Carolyn Kirk, mayor of the port city 30 miles northeast of Boston, said
authorities are looking at whether to pursue statutory rape charges.
"We're at the very early stages of wrestling with the complexities of
this problem," she said.
"But we also have to think about the boys. Some of these boys could have
their lives changed.
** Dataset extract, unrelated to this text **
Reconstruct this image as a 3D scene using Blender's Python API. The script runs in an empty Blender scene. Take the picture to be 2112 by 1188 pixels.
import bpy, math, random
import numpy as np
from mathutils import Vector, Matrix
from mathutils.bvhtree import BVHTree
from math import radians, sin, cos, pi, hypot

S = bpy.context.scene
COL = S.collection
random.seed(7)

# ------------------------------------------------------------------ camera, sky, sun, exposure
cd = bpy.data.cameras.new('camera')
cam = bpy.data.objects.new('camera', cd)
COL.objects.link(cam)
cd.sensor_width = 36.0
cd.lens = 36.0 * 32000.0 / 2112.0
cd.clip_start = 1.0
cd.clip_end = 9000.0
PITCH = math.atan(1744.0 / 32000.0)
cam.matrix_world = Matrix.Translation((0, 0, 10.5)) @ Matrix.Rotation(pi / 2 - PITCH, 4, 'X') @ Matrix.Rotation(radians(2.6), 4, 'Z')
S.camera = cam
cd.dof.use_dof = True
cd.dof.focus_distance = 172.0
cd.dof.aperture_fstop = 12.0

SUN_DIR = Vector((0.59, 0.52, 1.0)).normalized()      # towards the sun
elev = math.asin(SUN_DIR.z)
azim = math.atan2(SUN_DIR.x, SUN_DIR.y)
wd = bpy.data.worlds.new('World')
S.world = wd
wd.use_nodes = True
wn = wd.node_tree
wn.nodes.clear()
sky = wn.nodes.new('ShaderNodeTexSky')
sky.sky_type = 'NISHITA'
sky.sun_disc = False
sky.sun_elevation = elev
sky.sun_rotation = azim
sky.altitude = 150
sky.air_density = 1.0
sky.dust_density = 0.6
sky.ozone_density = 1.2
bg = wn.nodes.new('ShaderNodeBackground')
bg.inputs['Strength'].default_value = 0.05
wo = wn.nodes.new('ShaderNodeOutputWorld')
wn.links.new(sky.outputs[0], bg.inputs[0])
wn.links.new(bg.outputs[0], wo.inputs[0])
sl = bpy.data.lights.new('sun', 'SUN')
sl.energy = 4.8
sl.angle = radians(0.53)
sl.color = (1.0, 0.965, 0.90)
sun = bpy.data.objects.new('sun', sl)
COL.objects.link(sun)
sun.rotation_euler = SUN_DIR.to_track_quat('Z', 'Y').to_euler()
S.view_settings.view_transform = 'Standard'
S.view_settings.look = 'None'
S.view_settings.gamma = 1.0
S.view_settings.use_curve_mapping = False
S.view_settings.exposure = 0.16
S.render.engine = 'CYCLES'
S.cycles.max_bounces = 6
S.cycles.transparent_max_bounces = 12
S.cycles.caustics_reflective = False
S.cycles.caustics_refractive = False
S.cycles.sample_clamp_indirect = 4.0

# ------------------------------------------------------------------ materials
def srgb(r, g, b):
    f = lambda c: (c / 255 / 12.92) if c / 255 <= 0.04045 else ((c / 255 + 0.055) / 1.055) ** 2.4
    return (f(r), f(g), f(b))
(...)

They could be in serious, serious trouble even if
it was consensual because of their age -- not from what the city could
do but from what the girls' families could do," she told Reuters.
Under Massachusetts law, it is a crime to have sex with anyone under the
age of 16.
NATIONAL TREND
"At the very least these men should be held responsible for financial
support, if not put in jail for statutory rape as the mayor has
suggested," Greg Verga, chairman of the Gloucester School Committee,
told Reuters in a telephone interview.
Nationwide, teen pregnancies are showing signs of rising after steadily
declining from 1991 to 2005. This trend was highlighted on Thursday when
Britney Spears' 17-year-old sister Jamie Lynn, star of Nickelodeon's
popular TV show "Zoey 101," gave birth to a baby girl, according to
People magazine.
"The data seem to be indicating that the declines that we had seen
through the 1990s are coming to a close," said David Landry, a
researcher at the Guttmacher Institute, a New York-based non-profit
group focusing on reproductive issues.
Birth rates for teenagers aged 15 to 17 rose by 3 percent in 2006, the
first increase since 1991, according to preliminary data released in
December by the National Centre for Health Statistics.
Landry cautioned against attributing the trend to Hollywood following
the recent hit movie "Juno," in which a teenager gets pregnant and
decides to have the baby, and "Knocked Up," a comedy about a one-night
stand.
"The trend emerged before those movies," he said.
In Gloucester, the 1,200-student school administered 150 pregnancy tests
to students in the past academic year. The school forbids the
distribution of condoms and other contraception without parental consent
-- a rule that prompted the school's doctor and nurse to resign in
protest in May.
"But even if we had contraceptives, that pact shows that if they wanted
to get pregnant, they will get pregnant. Whether we distribute
contraceptives is irrelevant," said Verga.